Mi mujer es partidaria de medidas radicales. «¿Por qué no tiramos el ordenador por la ventana?» Es una reacción comprensible. Los luditas también destruían los telares mecánicos que amenazaban sus puestos de trabajo. Pero no creo que detener el progreso sea el remedio. ¿Cuál es, entonces?
Sigo observando a mi hijo. Está tumbado en el sofá y hojea El País mientras yo como. No se entretiene mucho en los argumentos que el director ha seleccionado para la portada: Zapatero, el Papa, la marea negra de Louisiana… Va rápidamente a las actuaciones musicales. «Vaya, El Canto del Loco toca en Madrid». Sigue pasando páginas hasta un reportaje titulado: «¿Cómo eran los egipcios en la cama?» Ése lo lee a fondo. Luego dobla el periódico y se vuelve al ordenador.
Mi conclusión no difiere mucho de la de los expertos en comunicación: la gente busca noticias que le conciernan. De los grandes asuntos de la actualidad nacional e internacional ya se entera por distintos canales: la televisión, la radio, los gratuitos, Internet. Todo el mundo sabe que hay una guerra en Oriente Próximo. Lo que le preocupa es si es justa o injusta, cuánto va a durar y cómo puede afectarle.
Y ahí es donde algunos expertos sitúan el futuro de la prensa de pago: en el análisis, en la visión capaz de poner orden en el caos cotidiano. Hubo un tiempo en que la información era cara de conseguir y distribuir. Hoy es una commodity que se regala en la boca del metro. Sobran noticias, pero faltan «piezas que te ayuden a pensar y entender», como escribe Tom Rosenstiel en Cuadernos de Periodistas. «Ésta es la razón por la que [la edición digital de] The New York Times puede cobrar por sus columnas de opinión […], pero no por su recopilación de información».
La prensa de pago quizás sobreviva, pero no estoy seguro de que conserve su formato actual y en ningún caso será un medio de masas, sino especializado, para paladares exquisitos.

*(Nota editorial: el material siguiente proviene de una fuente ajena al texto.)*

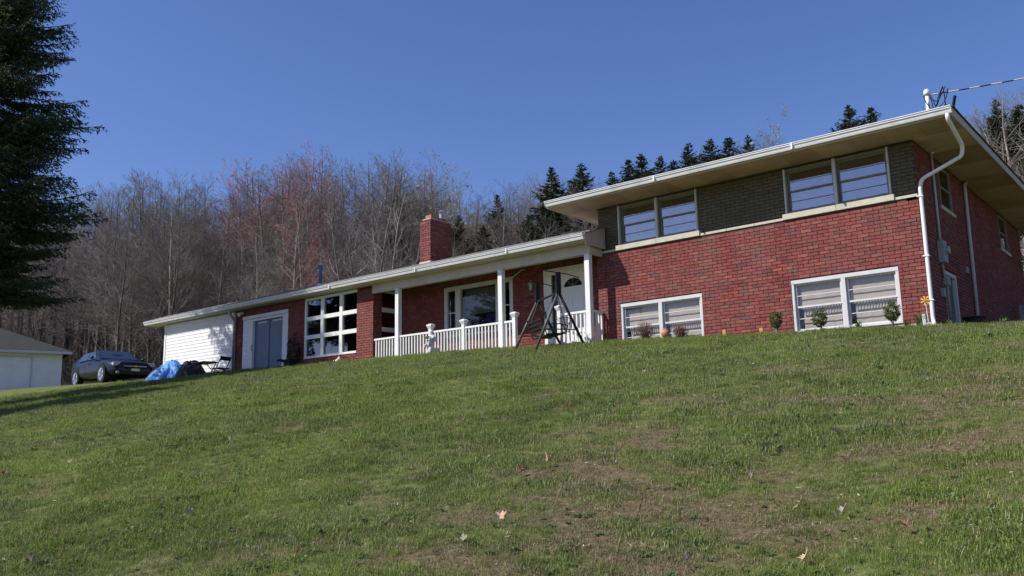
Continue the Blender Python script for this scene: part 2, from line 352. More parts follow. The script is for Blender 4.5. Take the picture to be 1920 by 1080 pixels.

El mercado se está segmentando igual que antes lo hizo el de la televisión: por un lado, grandes cadenas generalistas con audiencias millonarias y, por otro, canales de pago que explotan nichos concretos.
El periodismo escrito atraviesa tiempos turbulentos, pero no más que otros sectores de la economía. Deberíamos empezar a considerar la posibilidad de que no somos una excepción. Para lo malo y para lo bueno. Porque, si en medio de la avalancha de textiles asiáticos hay empresarios que se las arreglan para cobrar 60 euros por una camiseta, ¿cómo no vamos a ser nosotros capaces de vender un buen análisis por un euro?